Morgan Stanley (NYSE:MS) and Bank of American Corp (NYSE:BAC) are looking to boost their margins by reducing recruitment and retention bonuses that became commonplace in the aftermath of the 2008 crisis. Morgan Stanley CEO James Gorman said that he expects to see brokers switch firms less often, and the head of BAC-owned Merrill Lynch, John Thiel, said that retention bonuses set to expire in two years will not be renewed, reports Zeke Faux for Bloomberg.

morgan stanley

Morgan Stanley payment for compensation

It has become standard practice to pay high performing brokers a year’s salary to switch companies, to make up for lost bonuses and retention fees that are meant to prevent them from doing so, but the impact on the wealth management sector has been a “tax on the industry” according to Gorman. Morgan Stanley (NYSE:MS) paid 57% of its revenue in compensation this quarter, which is down from 63% during the third quarter of last year, but still an incredible dent in profits.

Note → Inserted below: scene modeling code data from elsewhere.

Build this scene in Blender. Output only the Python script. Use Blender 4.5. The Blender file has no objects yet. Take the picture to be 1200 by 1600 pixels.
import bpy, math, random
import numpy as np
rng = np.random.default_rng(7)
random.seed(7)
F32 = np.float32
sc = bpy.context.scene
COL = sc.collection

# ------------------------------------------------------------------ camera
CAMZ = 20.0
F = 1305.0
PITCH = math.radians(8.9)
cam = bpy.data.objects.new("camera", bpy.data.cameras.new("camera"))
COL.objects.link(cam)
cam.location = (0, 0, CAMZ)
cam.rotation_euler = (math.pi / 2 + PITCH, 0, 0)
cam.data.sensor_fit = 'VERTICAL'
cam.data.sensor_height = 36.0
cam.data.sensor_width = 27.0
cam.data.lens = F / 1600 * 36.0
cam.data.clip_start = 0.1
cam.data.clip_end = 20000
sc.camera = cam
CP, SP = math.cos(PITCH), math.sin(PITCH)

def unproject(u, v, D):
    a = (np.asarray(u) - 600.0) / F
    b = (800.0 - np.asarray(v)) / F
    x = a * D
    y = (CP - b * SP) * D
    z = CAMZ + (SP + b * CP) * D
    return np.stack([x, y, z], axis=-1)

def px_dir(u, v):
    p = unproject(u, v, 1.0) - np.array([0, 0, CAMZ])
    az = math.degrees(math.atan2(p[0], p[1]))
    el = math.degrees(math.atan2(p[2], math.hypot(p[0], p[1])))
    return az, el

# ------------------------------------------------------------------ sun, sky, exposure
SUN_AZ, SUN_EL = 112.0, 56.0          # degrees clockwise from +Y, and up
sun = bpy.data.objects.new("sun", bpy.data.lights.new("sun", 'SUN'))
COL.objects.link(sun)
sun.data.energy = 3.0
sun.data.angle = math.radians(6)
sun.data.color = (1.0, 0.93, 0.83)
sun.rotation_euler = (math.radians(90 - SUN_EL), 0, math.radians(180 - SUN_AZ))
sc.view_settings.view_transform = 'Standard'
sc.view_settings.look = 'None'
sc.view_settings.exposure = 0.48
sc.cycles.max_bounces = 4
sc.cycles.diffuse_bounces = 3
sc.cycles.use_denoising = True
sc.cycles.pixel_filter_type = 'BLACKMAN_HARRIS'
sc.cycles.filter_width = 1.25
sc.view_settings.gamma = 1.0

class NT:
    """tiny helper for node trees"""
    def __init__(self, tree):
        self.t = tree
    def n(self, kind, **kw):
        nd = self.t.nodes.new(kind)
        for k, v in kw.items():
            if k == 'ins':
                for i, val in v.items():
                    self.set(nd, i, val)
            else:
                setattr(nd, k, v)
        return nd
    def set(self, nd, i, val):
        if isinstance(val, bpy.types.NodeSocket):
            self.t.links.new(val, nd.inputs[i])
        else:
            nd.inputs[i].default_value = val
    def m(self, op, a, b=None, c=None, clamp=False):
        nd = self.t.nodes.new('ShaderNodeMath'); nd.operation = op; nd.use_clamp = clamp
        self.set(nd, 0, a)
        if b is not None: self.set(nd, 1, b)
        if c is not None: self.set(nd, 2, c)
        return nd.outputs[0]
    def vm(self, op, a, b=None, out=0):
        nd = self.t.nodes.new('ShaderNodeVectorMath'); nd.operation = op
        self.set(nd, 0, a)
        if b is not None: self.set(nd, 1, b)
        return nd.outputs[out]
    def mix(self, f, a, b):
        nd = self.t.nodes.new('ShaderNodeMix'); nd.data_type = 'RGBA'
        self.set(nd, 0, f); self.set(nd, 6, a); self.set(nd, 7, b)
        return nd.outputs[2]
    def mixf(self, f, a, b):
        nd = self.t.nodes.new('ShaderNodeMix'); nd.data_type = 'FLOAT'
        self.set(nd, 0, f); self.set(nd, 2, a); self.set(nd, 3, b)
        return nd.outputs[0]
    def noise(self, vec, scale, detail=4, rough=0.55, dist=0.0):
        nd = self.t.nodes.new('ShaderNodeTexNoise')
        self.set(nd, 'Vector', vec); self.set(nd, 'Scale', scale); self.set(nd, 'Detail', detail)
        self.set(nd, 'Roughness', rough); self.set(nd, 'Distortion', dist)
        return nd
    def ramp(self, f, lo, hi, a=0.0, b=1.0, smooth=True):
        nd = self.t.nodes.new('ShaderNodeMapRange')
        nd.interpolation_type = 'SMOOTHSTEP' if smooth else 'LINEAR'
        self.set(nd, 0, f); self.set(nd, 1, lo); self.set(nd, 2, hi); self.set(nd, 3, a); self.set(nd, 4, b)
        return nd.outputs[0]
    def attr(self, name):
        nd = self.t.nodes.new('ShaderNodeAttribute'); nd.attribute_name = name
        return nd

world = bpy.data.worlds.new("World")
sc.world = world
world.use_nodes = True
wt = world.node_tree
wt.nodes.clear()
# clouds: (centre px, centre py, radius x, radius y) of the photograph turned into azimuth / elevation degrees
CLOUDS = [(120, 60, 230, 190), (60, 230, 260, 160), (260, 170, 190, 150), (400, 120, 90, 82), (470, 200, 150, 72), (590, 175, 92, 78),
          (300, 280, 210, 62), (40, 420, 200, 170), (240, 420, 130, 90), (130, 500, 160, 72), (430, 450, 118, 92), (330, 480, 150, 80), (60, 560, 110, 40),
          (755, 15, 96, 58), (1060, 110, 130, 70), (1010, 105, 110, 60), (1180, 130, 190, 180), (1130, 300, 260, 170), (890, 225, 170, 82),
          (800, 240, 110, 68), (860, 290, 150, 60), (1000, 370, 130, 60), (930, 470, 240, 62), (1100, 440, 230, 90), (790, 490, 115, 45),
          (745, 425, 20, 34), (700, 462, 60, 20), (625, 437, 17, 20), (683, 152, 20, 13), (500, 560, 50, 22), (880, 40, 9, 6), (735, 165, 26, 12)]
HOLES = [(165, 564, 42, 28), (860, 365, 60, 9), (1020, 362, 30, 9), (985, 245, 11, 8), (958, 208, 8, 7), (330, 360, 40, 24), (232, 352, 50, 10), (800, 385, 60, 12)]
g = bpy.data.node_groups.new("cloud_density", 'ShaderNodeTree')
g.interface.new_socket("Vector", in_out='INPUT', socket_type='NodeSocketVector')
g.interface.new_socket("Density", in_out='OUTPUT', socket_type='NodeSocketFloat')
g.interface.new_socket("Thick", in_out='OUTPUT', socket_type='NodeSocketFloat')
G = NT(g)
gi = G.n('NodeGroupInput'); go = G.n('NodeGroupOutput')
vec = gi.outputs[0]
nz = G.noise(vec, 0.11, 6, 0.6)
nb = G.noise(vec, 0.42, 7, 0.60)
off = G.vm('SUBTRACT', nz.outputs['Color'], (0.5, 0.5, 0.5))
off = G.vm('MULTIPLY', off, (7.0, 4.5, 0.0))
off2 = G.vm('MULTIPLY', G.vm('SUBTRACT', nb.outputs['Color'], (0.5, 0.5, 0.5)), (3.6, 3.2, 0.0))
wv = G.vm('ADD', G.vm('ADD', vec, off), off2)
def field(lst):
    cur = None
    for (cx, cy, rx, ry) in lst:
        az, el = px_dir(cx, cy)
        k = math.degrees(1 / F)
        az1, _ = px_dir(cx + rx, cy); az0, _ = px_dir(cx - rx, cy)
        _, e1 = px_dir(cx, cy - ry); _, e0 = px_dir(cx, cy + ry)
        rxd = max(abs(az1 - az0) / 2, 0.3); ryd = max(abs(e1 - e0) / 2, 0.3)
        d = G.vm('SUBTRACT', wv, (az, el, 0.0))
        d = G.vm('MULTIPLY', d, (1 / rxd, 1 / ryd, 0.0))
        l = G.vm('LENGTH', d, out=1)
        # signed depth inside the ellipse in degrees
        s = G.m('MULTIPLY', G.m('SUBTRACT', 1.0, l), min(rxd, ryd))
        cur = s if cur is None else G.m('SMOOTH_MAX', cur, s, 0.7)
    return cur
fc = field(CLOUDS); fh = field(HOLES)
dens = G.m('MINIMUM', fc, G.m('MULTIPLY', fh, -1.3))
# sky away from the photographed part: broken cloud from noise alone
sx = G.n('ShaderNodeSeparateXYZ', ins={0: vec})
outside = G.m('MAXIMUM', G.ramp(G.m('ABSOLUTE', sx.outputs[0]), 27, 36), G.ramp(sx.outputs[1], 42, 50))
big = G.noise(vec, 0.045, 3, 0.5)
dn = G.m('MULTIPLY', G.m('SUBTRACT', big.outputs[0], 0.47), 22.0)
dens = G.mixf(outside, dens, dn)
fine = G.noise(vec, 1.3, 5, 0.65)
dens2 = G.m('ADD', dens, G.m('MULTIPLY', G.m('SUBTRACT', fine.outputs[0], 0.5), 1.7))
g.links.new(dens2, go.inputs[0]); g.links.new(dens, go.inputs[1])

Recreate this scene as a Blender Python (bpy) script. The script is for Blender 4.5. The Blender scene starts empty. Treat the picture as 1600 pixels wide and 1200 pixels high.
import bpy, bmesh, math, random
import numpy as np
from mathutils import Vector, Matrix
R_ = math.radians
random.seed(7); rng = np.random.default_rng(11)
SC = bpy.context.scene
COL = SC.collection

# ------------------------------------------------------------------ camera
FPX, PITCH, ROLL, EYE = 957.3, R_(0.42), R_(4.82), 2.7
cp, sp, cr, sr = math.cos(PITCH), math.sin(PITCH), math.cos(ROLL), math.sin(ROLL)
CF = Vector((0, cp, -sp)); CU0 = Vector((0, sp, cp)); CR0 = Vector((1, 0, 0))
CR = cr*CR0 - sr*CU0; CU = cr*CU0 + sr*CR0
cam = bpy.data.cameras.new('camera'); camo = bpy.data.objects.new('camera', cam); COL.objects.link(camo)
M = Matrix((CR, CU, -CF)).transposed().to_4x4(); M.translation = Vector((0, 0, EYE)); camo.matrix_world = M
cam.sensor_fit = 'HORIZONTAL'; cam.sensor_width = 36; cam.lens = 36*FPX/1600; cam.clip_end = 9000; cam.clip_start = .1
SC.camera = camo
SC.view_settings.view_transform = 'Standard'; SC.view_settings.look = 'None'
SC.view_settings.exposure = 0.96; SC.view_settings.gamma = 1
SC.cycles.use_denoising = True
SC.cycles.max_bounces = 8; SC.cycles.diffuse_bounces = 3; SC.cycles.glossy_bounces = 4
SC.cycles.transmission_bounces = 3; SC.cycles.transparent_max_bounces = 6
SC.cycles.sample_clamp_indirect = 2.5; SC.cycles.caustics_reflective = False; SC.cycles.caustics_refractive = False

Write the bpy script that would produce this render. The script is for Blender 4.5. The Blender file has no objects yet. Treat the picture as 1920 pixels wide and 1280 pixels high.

“That level of turnover has dropped significantly and we expect it to continue to drop,” said Gorman during this quarter’s earnings call. “So that reduces your overall compensation costs, because obviously recruiting deals can be very expensive.”

Bank of America’s retention bonus

Bank of American Corp (NYSE:BAC) has been on the hook for retention bonuses given to 6,000 brokers to keep them on board when the bank took over Merrill Lynch, with the caveat that they would lose the bonuses if they left within seven years. With two years left in the deal, Bank of American Corp isn’t convinced that the retention bonuses have really worked, making them an unnecessary expense for the brokers who would have stuck around anyway.

Merrill Lynch lost the fewest financial advisers to competitors in the third quarter since the end of 2010, according to Susan McCabe, a spokeswoman. She declined to give the number.

“Every firm has experienced turnover in the last three or four years with people who had a retention package, so my question is, did it really work?” asks Thiel.

According to Danny Sarch, president of the recruitment firm Leitner Sarch Consultants Ltd, the problem is that banks aren’t able to train enough brokers to meet demand, and all this talk about reducing bonuses is just wishful thinking. Until they find a way to bring effective financial advisors up through the ranks in sufficient numbers, he expects that the war for talent will continue.